No one who watches Baker is left in any doubt about his relentless on-field aggression, hardness and relish for the physical contest, qualities he's not alone in fearing might be becoming less central to the game he loves most.

"With the rule changes, in the last couple of weeks, I've seen some blokes a bit hesitant to go fully at it because they're worried about giving away a free kick," he said. "It's disappointing that a bit of the hardness aspect's gone out of it. I know the rules are there to protect and prevent injuries and stuff, but I personally think it is sad, and it's turned the game a little bit too soft."

Not that Baker fears becoming obsolete. While firmly locked first and foremost on shutting down his opponent, he's also conscious of the need to generate some drive of his own, of which he did plenty against the Demons a fortnight ago, with 17 disposals and two goals.

"I still think there's a spot in the game for a tagger, and always will be, but guys like (Sydney's) Brett Kirk have added another string to their bow with their run, and now it's turned around and they're getting tagged," he said. "I don't think I'll ever have to worry about getting tagged, but maybe I might be able to get a little bit more dangerous, maybe even kick three goals. I've never kicked more than two in a game … I think if I kicked three, I'd be doing cartwheels."

All that running and toil keeping up with and blanketing the AFL's finest midfielders takes a toll, though.

Baker is regularly physically ill during games, sometimes discreetly, sometimes not so, like against the Demons, when he nearly threw up on his new coach, Ross Lyon.

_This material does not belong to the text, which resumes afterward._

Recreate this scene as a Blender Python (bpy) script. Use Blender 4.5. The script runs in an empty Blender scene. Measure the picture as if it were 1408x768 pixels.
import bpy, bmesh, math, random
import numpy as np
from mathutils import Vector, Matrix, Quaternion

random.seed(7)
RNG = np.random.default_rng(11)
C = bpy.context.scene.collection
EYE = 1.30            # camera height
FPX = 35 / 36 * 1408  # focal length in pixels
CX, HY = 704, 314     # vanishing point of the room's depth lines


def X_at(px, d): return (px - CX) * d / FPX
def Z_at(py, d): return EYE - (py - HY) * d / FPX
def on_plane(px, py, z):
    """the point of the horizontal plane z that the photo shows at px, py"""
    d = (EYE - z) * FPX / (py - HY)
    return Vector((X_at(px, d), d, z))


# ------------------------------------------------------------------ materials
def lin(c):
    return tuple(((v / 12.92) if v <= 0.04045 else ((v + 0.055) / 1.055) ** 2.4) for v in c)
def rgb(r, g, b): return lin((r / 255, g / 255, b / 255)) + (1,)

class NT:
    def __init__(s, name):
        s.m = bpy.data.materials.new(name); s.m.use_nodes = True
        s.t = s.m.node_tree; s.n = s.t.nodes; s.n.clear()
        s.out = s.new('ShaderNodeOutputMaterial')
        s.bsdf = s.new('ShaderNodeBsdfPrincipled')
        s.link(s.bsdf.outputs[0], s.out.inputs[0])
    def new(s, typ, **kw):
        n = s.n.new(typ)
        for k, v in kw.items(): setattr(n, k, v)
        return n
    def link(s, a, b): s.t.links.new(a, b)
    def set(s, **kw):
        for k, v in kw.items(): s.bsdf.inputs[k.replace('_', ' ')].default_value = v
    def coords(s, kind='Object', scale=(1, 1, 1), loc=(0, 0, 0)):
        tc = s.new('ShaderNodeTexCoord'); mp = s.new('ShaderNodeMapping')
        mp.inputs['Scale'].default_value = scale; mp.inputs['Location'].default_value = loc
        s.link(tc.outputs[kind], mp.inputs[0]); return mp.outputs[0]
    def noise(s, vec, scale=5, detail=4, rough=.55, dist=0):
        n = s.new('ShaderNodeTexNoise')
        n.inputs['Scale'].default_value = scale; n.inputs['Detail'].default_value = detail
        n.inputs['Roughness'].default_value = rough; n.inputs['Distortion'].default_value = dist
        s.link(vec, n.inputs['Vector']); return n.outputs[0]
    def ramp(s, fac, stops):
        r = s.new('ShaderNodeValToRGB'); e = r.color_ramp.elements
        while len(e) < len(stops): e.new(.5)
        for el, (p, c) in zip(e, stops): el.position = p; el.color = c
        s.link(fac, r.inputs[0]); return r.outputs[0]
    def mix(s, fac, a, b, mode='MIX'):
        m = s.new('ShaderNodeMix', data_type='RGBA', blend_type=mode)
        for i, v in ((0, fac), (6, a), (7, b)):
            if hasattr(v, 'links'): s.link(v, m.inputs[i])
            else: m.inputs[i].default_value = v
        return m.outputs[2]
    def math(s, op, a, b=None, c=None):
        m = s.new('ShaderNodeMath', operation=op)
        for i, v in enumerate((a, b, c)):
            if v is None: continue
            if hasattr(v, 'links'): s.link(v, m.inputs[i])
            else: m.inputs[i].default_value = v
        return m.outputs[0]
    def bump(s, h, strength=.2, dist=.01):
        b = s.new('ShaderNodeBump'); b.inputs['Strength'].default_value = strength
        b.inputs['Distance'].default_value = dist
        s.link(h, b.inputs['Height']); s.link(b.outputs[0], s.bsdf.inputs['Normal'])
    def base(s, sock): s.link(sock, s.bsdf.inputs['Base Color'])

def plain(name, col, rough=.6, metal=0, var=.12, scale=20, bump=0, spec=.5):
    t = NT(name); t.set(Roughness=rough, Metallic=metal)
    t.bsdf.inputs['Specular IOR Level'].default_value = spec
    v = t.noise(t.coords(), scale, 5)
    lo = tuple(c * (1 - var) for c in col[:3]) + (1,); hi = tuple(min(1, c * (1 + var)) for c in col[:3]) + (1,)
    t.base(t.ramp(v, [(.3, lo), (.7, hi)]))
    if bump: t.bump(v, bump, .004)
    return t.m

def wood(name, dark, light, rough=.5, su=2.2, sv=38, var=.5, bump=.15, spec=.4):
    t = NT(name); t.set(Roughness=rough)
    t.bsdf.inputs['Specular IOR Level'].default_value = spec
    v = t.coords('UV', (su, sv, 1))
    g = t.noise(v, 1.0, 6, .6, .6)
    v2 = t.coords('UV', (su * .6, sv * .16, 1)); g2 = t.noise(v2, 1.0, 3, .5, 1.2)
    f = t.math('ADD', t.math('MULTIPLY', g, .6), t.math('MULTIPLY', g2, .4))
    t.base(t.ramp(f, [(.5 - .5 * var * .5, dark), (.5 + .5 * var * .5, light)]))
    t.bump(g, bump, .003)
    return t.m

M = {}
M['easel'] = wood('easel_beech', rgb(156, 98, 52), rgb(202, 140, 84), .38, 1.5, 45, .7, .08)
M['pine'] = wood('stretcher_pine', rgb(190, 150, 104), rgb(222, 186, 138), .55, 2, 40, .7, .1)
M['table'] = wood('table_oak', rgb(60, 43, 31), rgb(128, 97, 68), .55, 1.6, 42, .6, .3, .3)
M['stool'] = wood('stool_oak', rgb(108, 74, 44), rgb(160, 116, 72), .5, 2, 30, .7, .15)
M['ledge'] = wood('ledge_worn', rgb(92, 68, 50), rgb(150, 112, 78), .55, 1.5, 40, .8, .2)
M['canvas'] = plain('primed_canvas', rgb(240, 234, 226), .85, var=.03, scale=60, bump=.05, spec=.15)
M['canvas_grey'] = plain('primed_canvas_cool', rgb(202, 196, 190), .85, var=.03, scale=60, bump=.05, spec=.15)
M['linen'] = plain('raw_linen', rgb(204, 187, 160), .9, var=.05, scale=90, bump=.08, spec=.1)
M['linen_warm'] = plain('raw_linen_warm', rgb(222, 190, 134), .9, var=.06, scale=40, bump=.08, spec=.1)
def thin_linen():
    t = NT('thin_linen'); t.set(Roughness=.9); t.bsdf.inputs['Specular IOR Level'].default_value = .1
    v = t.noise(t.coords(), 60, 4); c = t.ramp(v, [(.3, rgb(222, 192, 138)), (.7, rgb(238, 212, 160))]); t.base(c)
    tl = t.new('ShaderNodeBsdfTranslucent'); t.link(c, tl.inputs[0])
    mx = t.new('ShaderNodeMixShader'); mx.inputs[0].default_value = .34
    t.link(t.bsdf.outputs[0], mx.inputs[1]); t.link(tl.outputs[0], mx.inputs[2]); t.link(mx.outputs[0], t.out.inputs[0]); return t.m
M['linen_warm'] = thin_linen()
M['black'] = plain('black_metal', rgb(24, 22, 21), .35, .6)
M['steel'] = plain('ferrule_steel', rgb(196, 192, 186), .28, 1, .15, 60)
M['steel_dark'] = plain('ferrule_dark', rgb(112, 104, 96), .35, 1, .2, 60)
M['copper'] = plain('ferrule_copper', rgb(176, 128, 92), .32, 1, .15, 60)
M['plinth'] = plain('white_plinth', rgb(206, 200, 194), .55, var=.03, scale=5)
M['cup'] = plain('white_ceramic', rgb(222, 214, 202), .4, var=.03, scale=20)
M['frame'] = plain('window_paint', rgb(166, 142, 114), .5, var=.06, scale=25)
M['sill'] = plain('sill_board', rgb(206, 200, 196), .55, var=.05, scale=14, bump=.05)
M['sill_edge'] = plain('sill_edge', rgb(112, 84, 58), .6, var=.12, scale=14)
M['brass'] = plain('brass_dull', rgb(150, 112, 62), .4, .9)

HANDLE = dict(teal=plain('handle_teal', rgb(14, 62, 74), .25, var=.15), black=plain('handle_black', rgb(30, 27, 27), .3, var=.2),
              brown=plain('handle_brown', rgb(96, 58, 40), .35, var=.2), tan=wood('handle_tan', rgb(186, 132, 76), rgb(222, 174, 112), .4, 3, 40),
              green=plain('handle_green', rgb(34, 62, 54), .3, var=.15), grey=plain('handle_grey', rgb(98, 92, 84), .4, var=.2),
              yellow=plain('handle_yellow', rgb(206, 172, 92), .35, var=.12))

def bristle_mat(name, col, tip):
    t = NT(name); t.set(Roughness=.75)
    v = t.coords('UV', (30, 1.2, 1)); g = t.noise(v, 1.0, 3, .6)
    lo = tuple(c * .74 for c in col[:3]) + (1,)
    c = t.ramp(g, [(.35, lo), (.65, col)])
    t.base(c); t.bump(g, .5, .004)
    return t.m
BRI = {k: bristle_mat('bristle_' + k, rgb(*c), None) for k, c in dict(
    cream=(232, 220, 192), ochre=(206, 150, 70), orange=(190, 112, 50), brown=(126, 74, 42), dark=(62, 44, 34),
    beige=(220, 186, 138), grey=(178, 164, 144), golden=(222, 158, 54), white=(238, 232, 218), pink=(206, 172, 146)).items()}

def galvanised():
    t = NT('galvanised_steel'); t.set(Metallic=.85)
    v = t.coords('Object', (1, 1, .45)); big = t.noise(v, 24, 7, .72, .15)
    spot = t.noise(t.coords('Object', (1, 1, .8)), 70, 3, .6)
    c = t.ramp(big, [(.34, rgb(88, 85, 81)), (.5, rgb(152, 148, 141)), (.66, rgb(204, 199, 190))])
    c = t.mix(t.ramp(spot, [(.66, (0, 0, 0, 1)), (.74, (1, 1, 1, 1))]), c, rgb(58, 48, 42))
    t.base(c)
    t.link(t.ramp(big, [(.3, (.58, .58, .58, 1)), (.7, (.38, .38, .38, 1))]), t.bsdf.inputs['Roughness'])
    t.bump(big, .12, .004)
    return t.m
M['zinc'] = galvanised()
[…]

"It was three-quarter time," he explained. "He (Lyon) was talking to us, and I was at the front of the group, and I thought: 'Christ, I'm going to spew on his feet here if I don't get out the back.' So I moved away and started heaving. All the trainers started crowding around to block it from the crowd because it was a pretty awful sight. I had about five or six power spews. Reckon I lost about two litres.

"Some of the things they feed you these days … they put a lot of electrolytes and hydrolytes and 'whateverlytes' into you, and I just reckon some of it doesn't agree with my guts."

Obviously not. But, typically, Baker can still have a laugh about it. It's no great surprise he's a favourite of St Kilda fans, though he still reckons it comes as "a bit of a shock" when he attends supporter functions and people recognise him.

It's different in Barongarook, of course. Back there, you've only got to hear the cries of pain from the thwack of grapefruit on flesh to know there's another Baker backyard cricket match going on, and that Steven, as usual, is right in the thick of the action.